«La giustizia celeste dirà la sua parola al momento opportuno». Così ha commentato Tawadros II, Papa della Chiesa copta ortodossa, in merito agli ultimi sanguinosi eventi che hanno scosso l’Egitto.
E per la prima volta, in un’intervista alla televisione ONtv ha denunciato la negligenza colpevole del presidente: «Vogliamo fatti, non solo parole. Il presidente Morsi ha promesso di fare qualsiasi cosa per proteggere la cattedrale, ma in realtà ciò non è mai avvenuto». Alla proposta del governo di promuovere una commissione per affrontare la questione, il Papa ha risposto «Di gruppi, commissioni ne abbiamo abbastanza. Abbiamo bisogno di azioni, non di parole».
Tutto è cominciato venerdì scorso nella località di al-Khusus, a nord del Cairo, con alcuni graffiti tracciati sui muri della sede di un istituto affiliato ad al-Azhar. Ben presto la violenza ha assunto una natura settaria, lasciando sul terreno cinque morti, un musulmano e quattro copti.
Ma il fatto più grave dal punto di vista simbolico è avvenuto durante il funerale dei copti, la domenica successiva, quando ad essere attaccata è stata la cattedrale di San Marco ad Abbasiyya, quartiere semicentrale del Cairo. Nonostante gli appelli alla calma e la promessa da parte del presidente Morsi di misure di sicurezza straordinarie, i fedeli riuniti per il funerale sono stati presi di mira con lanci di pietre e due persone sono rimaste uccise. Un’azione gravissima, perché portata contro un luogo di preghiera che è anche la residenza del Papa di Alessandria.
Le dichiarazioni delle autorità hanno ripetuto il consueto ritornello, che si compone di tre elementi. Prima di tutto, si tratta di un complotto. Quella della congiura infatti è oggi la categoria che molti egiziani preferiscono per leggere i fatti: qualsiasi avvenimento, per definizione, non è mai quello che sembra, e responsabile ne è sempre la parte avversa. Vale la pena allora ricordare che anche nell’attentato della Chiesa dei Due Santi nel Capodanno copto del 2011 furono invocate «mani straniere», che poi si rivelarono essere, più prosaicamente, agenti provocatori dell’allora ministro degli interni. Secondo elemento: la violenza non riuscirà a scuotere l’unità nazionale. È vero, tanti in Egitto sono di questo avviso. Ed wahda, “una mano sola”, è stato uno degli slogan della rivoluzione e continua ad essere ripetuto. Ma l’unità nazionale presuppone il principio di cittadinanza e non una Costituzione che sembra fatta apposta per dividere.
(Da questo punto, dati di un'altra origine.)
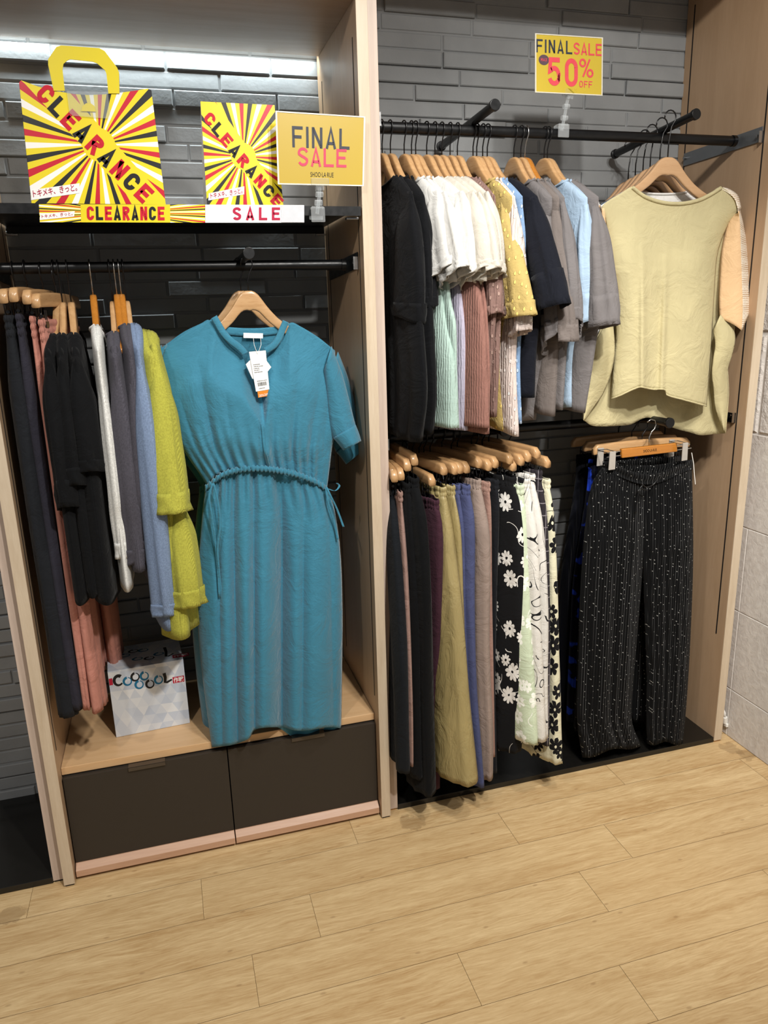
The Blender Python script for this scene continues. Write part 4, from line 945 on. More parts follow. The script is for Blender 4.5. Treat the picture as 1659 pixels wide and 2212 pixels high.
pants = [
 ((851.6, 1026), CH, 'charcoal trousers nearest the middle upright on the lower rail', [(847, 1067), (853, 1122), (862, 1249), (872, 1450), (877, 1677)], dict(t=.022)),
 ((865.6, 1022), DPINK, 'dusty pink trousers between charcoal and black trousers', [(866, 1060), (870, 1122), (879, 1249), (888, 1477), (890, 1660)], dict(t=.010)),
 ((879.5, 1002), BLK2, 'black trousers just past the dusty pink pair', [(881, 1040), (892, 1173), (900, 1350), (904, 1550), (908, 1690)], dict(t=.018)),
 ((894.7, 990), BLK2, 'longer black trousers before the burgundy pair', [(898, 1039), (914, 1122), (925, 1300), (926, 1553), (930, 1726)], dict(t=.026)),
 ((932.6, 1035), BURG, 'burgundy trousers with gathered waist, lower on its slanted hanger', [(938, 1064), (952, 1135), (950, 1300), (945, 1500), (942, 1710)], dict(t=.022)),
 ((958, 1011), OLIVE, 'olive satin trousers with wide leg in front', [(958, 1050), (974, 1173), (992, 1340), (1006, 1540), (1020, 1702)], dict(t=.030, flare=.6)),
 ((982, 1010), OLIVE, 'second olive satin pair, narrower strip behind the first', [(978, 1052), (993, 1148), (997, 1300), (1003, 1500), (1008, 1680)], dict(t=.016)),
 ((993, 1008), BLUE, 'slate blue trousers squeezed behind the olive pairs', [(990, 1054), (1002, 1150), (1006, 1350), (1012, 1540), (1016, 1680)], dict(t=.014)),
 ((1007, 1007), BLUE, 'slate blue trousers with longest narrow leg', [(1011, 1052), (1021, 1120), (1022, 1300), (1028, 1500), (1044, 1705)], dict(t=.018)),
 ((1034, 996), TAUPE, 'taupe trousers beside the slate blue pair', [(1033, 1040), (1042, 1085), (1054, 1173), (1054, 1400), (1060, 1600), (1060, 1690)], dict(t=.024)),
 ((1055, 1002), DROSE, 'rosy brown trousers, thin strip after the taupe pair', [(1056, 1052), (1060, 1097), (1062, 1250), (1064, 1450), (1066, 1640)], dict(t=.012)),
 ((1069, 996), SLATE, 'dark slate trousers before the black floral pair', [(1073, 1040), (1077, 1085), (1071, 1300), (1067, 1500), (1070, 1675)], dict(t=.016)),
 ((1101, 988), FLB, 'black wide trousers printed with white flowers', [(1110, 1040), (1122, 1090), (1129, 1180), (1131, 1380), (1128, 1520), (1119, 1630)], dict(t=.030)),
 ((1108, 1003), FLM, 'mint green trousers with pale flowers', [(1126, 1038), (1134, 1148), (1144, 1350), (1149, 1430), (1159, 1612)], dict(t=.026)),
 ((1125, 991), FLW, 'white trousers with black line flowers', [(1138, 1030), (1150, 1100), (1160, 1180), (1168, 1400), (1176, 1607)], dict(t=.024)),
 ((1140, 983), FLW2, 'white trousers with thin sketched lines, second of the white pairs', [(1152, 1036), (1172, 1148), (1180, 1300), (1180, 1450), (1181, 1600)], dict(t=.022)),
 ((1160, 976), CHK, 'dark checked trousers before the cream floral pair', [(1168, 1040), (1178, 1110), (1184, 1250), (1186, 1400), (1184, 1615)], dict(t=.016)),
 ((1182, 996), FLC, 'cream trousers with bold black flowers, last before the gap', [(1184, 1042), (1193, 1097), (1201, 1249), (1207, 1452), (1210, 1655)], dict(t=.024)),
]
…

Terzo elemento: è inaccettabile l’attacco ai luoghi di culto. Sì, senza dubbio. Ecco perché diventa ancora più urgente rispondere a una domanda molto semplice: dov’erano le forze di sicurezza in tutta questa vicenda?
In questi ultimi mesi (si pensi agli scontri di Port Said) è apparso più volte evidente che, se la responsabilità più grande ricade su chi è al Governo e comanda sulle forze dell’ordine, né gli islamisti né i liberali hanno il controllo reale della situazione, per altro già profondamente segnata da una crisi economica gravissima, con continui tagli dell’elettricità, mancanza di beni di prima necessità e scioperi che paralizzano il Paese.
Anche se non mancano segni di collaborazione tra musulmani e cristiani, come la manifestazione organizzata insieme il giorno dopo l’attacco alla cattedrale sta a dimostrare, la violenza settaria si va mostrando sempre più esplosiva e pericolosa.